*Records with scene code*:
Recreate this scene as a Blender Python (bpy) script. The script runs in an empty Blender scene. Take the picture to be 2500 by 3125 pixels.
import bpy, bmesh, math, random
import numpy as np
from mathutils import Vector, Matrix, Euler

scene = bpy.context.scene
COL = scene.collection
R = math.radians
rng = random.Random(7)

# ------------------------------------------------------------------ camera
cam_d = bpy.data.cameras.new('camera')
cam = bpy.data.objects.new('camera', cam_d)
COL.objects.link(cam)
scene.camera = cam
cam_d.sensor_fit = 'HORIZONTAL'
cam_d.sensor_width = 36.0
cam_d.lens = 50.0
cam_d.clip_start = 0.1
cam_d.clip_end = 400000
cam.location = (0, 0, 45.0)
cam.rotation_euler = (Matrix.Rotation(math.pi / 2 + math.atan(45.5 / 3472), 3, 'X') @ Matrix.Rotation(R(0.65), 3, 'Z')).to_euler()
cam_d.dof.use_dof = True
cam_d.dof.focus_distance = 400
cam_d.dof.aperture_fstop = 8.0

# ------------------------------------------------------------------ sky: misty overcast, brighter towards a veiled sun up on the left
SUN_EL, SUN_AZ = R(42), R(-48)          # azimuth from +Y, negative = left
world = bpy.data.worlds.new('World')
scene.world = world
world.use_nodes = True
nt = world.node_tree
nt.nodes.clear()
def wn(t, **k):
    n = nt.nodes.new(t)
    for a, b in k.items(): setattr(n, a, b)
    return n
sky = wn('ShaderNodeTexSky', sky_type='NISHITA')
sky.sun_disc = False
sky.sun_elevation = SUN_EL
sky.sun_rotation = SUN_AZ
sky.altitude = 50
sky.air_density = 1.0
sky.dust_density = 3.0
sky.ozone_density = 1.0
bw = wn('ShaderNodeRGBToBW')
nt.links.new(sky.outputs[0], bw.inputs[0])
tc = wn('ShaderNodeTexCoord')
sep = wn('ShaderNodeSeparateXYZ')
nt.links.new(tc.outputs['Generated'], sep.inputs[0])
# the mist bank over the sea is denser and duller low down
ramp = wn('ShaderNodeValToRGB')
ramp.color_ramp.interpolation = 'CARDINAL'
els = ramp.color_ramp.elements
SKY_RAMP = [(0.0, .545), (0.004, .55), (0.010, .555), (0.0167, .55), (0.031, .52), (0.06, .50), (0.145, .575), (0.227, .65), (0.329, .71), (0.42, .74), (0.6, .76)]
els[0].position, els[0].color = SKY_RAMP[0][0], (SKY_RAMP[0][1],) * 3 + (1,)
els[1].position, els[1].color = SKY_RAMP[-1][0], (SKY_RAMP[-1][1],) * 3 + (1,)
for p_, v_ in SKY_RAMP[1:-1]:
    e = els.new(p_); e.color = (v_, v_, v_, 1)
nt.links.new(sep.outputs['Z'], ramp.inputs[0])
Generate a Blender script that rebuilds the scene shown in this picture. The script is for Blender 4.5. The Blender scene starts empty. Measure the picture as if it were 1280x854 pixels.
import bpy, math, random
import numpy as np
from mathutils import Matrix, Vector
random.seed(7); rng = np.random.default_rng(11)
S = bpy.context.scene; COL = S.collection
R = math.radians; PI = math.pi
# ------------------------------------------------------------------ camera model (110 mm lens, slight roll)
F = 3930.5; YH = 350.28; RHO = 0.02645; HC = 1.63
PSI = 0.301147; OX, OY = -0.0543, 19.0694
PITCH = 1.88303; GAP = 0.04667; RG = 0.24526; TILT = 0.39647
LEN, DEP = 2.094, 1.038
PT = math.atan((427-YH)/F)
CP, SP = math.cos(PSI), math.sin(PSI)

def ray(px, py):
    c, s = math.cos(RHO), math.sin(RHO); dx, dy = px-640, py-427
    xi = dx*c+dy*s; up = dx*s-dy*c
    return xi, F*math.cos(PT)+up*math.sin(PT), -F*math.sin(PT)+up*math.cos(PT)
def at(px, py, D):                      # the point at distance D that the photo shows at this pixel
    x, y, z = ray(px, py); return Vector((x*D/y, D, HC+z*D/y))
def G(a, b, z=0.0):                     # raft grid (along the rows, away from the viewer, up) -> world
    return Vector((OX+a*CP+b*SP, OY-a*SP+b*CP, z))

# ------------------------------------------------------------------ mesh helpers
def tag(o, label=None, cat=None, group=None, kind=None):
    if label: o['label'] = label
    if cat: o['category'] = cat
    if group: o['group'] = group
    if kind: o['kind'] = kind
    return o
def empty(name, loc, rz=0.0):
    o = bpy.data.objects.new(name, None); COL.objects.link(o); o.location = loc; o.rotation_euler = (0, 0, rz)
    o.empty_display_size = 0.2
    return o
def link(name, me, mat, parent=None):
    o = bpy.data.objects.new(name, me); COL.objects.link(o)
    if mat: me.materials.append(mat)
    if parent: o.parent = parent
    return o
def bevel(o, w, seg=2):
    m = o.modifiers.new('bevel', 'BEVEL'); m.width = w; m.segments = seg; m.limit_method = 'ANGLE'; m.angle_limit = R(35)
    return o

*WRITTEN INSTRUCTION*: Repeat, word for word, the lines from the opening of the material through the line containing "from mathutils import Vector, Matrix, Euler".

*TASK SOLUTION*:
Recreate this scene as a Blender Python (bpy) script. The script runs in an empty Blender scene. Take the picture to be 2500 by 3125 pixels.
import bpy, bmesh, math, random
import numpy as np
from mathutils import Vector, Matrix, Euler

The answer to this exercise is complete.